Written instruction: From the listing below, restate word for word the lines from the line containing "Write a Blender" down through the line containing "cy.sample_clamp_indirect = 6.0". Exclude pictures.

┌──

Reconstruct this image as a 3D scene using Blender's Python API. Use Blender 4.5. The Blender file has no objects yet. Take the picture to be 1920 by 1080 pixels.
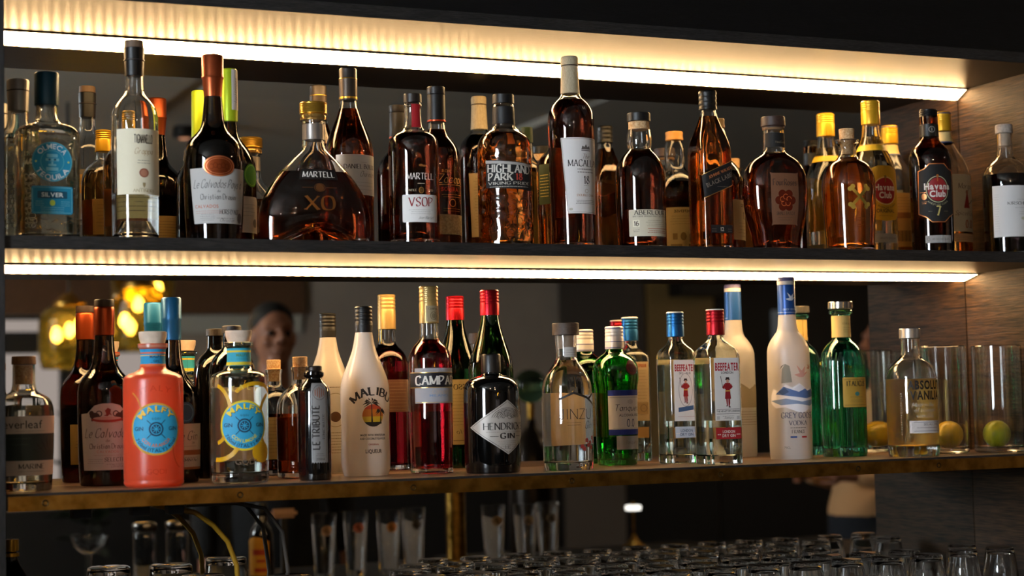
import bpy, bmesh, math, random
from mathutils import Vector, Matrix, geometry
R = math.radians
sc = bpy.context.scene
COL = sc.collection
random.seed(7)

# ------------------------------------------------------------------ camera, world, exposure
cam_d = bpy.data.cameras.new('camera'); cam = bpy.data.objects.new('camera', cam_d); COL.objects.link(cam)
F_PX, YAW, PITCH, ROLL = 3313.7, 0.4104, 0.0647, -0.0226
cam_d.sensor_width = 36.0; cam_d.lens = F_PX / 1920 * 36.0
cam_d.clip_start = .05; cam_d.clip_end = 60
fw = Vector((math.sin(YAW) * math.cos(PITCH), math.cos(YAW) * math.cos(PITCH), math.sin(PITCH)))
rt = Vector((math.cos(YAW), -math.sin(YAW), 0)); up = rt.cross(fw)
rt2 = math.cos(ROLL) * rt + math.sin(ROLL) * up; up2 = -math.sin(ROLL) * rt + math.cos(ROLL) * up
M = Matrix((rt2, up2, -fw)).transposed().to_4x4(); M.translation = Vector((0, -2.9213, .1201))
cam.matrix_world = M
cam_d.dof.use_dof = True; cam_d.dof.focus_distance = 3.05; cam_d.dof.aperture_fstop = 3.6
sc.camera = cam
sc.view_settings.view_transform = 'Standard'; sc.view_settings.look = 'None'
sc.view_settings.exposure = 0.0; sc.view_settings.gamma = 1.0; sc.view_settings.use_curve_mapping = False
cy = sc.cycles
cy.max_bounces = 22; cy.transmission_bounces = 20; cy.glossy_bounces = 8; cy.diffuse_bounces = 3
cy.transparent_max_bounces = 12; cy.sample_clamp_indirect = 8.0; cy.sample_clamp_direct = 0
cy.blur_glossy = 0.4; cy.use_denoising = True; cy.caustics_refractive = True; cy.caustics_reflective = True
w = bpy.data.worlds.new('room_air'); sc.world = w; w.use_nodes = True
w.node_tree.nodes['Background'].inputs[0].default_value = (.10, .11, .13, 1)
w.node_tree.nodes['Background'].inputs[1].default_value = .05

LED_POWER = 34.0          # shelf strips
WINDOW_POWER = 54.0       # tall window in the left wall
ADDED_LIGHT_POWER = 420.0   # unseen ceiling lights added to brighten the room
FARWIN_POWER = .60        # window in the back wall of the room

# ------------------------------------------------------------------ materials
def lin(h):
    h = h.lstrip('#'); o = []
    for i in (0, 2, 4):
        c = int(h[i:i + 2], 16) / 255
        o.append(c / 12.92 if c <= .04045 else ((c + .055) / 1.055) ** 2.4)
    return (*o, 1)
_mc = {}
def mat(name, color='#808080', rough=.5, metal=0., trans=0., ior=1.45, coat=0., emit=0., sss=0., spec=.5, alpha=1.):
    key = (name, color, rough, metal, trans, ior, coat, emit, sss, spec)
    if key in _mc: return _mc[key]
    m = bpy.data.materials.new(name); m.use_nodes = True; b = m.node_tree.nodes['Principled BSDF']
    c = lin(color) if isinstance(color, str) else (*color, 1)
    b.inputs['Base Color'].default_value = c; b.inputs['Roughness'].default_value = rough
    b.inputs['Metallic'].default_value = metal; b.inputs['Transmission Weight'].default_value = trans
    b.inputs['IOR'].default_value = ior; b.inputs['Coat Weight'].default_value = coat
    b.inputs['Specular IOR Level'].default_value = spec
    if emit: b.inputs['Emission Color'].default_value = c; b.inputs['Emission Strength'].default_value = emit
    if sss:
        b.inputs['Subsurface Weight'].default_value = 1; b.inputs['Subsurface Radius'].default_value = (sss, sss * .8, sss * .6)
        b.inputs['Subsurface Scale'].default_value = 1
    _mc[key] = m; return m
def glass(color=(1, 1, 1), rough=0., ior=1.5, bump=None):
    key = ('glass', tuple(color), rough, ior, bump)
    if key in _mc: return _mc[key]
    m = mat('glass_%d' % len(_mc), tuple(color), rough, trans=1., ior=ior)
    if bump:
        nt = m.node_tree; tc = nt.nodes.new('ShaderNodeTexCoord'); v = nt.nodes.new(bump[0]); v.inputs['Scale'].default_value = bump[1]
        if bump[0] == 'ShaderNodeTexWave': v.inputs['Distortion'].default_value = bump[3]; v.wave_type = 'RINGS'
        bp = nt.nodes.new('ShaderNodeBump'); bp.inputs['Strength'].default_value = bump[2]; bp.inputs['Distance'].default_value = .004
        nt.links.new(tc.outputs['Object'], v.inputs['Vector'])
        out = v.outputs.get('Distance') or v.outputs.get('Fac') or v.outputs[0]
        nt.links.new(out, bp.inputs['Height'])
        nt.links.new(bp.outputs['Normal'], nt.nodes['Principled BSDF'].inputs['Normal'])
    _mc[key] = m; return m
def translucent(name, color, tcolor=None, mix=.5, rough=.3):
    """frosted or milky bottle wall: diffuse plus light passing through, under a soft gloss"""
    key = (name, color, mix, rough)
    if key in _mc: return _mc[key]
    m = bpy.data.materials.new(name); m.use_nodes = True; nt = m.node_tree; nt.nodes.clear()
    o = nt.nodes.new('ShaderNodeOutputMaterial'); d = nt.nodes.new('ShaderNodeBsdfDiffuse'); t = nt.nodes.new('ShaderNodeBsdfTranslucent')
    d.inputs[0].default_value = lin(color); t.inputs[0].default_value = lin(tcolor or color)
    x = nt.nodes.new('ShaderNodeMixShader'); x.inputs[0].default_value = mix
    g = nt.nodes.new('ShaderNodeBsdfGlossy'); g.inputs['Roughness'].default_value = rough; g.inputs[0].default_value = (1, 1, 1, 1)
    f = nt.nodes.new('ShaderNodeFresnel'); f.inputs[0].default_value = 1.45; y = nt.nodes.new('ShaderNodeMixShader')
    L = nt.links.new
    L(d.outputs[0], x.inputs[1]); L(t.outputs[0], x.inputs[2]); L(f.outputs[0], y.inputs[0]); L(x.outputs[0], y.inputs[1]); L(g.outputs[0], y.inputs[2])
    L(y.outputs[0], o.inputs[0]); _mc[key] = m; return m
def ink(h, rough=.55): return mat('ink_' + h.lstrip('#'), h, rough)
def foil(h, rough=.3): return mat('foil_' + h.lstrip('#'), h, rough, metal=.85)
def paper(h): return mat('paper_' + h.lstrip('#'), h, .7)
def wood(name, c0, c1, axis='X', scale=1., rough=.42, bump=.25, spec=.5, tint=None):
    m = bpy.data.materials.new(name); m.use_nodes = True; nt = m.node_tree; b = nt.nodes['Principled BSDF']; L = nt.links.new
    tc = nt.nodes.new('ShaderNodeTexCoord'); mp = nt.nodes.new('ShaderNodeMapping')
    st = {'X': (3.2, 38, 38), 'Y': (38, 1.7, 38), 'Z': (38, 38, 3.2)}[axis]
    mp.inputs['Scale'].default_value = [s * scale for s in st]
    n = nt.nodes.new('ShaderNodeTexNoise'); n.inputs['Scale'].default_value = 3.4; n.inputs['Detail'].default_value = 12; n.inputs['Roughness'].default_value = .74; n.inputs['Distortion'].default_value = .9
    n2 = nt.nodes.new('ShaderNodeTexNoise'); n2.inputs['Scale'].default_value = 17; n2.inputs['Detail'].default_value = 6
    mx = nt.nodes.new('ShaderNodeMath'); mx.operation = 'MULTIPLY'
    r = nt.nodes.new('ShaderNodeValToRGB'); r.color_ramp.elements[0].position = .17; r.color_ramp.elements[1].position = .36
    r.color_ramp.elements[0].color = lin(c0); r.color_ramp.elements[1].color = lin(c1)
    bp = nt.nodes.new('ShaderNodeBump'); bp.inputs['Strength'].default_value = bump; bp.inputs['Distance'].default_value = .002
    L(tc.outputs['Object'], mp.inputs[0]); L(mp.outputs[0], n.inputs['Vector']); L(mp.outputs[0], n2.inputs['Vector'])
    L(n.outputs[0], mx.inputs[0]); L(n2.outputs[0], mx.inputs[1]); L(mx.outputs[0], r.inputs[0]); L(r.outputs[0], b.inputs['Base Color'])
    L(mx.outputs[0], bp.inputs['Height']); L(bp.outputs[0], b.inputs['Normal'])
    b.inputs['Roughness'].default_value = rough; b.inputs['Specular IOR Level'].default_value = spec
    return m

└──
┌──

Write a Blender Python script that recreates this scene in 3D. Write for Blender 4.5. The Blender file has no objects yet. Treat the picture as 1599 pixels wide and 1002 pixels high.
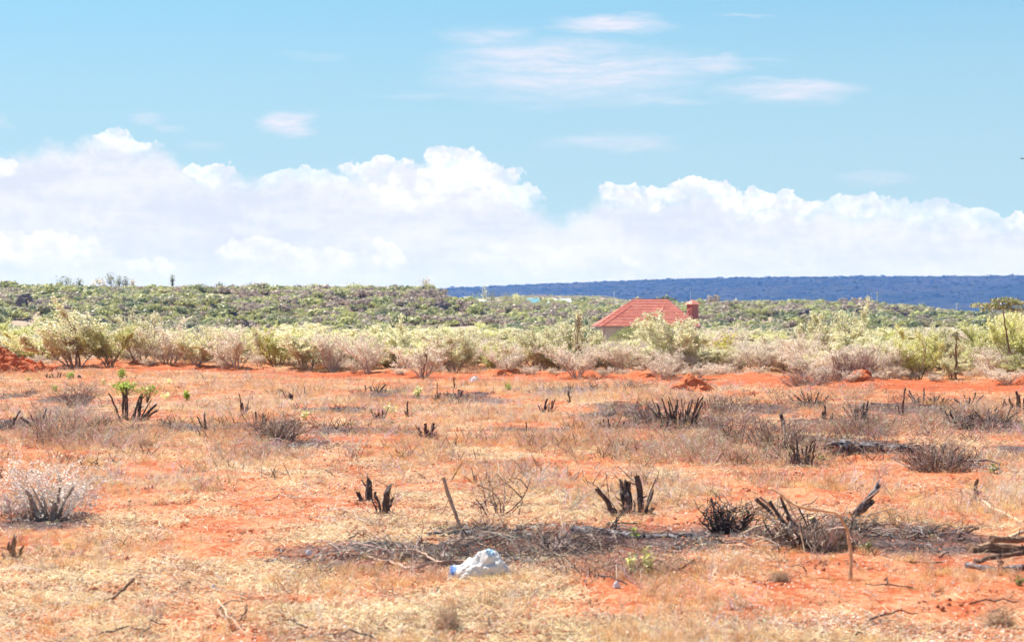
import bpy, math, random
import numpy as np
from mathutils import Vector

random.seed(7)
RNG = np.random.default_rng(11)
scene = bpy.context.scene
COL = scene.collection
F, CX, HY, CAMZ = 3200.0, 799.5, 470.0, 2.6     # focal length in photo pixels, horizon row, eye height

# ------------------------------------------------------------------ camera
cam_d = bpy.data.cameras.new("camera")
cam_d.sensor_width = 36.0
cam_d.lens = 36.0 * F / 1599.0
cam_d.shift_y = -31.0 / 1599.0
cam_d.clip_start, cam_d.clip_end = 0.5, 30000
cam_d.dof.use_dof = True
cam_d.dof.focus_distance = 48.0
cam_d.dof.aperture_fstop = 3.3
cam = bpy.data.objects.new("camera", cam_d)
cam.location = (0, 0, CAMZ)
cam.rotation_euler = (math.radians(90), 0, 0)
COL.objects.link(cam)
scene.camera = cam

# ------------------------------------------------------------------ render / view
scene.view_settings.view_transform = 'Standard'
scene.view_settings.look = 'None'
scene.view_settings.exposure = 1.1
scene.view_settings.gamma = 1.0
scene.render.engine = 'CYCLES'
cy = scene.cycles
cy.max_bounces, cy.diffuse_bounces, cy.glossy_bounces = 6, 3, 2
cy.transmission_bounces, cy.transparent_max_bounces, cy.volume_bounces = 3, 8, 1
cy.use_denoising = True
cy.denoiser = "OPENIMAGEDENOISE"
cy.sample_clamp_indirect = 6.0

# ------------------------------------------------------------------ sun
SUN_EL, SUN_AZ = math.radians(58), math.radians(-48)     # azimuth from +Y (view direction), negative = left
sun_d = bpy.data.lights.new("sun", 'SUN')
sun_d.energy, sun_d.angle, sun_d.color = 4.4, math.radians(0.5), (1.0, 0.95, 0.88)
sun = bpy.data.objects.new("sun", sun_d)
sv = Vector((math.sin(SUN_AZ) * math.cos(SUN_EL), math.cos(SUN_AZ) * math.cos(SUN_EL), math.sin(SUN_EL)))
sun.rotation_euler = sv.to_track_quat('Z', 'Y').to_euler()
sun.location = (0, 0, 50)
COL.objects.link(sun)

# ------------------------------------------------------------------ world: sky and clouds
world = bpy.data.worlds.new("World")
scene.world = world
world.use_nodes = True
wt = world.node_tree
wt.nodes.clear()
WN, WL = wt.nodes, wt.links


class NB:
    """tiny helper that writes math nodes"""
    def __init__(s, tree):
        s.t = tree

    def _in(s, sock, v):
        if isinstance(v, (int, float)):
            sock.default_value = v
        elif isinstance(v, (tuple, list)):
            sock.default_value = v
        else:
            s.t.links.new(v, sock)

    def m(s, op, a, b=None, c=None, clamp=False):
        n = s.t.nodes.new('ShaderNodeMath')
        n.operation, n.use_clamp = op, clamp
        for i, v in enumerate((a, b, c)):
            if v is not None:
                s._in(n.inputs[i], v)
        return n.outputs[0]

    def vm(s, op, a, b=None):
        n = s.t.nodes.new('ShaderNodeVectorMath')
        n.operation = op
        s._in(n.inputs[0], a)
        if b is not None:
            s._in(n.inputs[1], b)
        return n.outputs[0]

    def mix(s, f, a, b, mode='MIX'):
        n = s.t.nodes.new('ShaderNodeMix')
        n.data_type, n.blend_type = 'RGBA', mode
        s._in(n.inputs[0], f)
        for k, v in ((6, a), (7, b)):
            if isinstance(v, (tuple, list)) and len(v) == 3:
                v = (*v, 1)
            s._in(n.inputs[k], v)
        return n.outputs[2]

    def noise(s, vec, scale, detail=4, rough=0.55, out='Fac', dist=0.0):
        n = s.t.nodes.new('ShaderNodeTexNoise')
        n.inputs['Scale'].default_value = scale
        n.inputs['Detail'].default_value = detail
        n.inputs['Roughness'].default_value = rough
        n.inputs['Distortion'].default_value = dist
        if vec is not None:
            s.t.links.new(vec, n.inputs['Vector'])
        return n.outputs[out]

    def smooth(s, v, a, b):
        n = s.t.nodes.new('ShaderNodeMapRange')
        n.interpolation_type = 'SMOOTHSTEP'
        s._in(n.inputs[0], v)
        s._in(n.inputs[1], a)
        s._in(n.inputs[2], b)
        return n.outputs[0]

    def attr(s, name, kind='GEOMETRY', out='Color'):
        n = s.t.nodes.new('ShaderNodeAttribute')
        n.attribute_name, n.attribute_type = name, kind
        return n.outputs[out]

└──

Exercise answer:
Write a Blender Python script that recreates this scene in 3D. Write for Blender 4.5. The Blender file has no objects yet. Treat the picture as 1599 pixels wide and 1002 pixels high.
import bpy, math, random
import numpy as np
from mathutils import Vector

random.seed(7)
RNG = np.random.default_rng(11)
scene = bpy.context.scene
COL = scene.collection
F, CX, HY, CAMZ = 3200.0, 799.5, 470.0, 2.6     # focal length in photo pixels, horizon row, eye height

# ------------------------------------------------------------------ camera
cam_d = bpy.data.cameras.new("camera")
cam_d.sensor_width = 36.0
cam_d.lens = 36.0 * F / 1599.0
cam_d.shift_y = -31.0 / 1599.0
cam_d.clip_start, cam_d.clip_end = 0.5, 30000
cam_d.dof.use_dof = True
cam_d.dof.focus_distance = 48.0
cam_d.dof.aperture_fstop = 3.3
cam = bpy.data.objects.new("camera", cam_d)
cam.location = (0, 0, CAMZ)
cam.rotation_euler = (math.radians(90), 0, 0)
COL.objects.link(cam)
scene.camera = cam

# ------------------------------------------------------------------ render / view
scene.view_settings.view_transform = 'Standard'
scene.view_settings.look = 'None'
scene.view_settings.exposure = 1.1
scene.view_settings.gamma = 1.0
scene.render.engine = 'CYCLES'
cy = scene.cycles
cy.max_bounces, cy.diffuse_bounces, cy.glossy_bounces = 6, 3, 2
cy.transmission_bounces, cy.transparent_max_bounces, cy.volume_bounces = 3, 8, 1
cy.use_denoising = True
cy.denoiser = "OPENIMAGEDENOISE"
cy.sample_clamp_indirect = 6.0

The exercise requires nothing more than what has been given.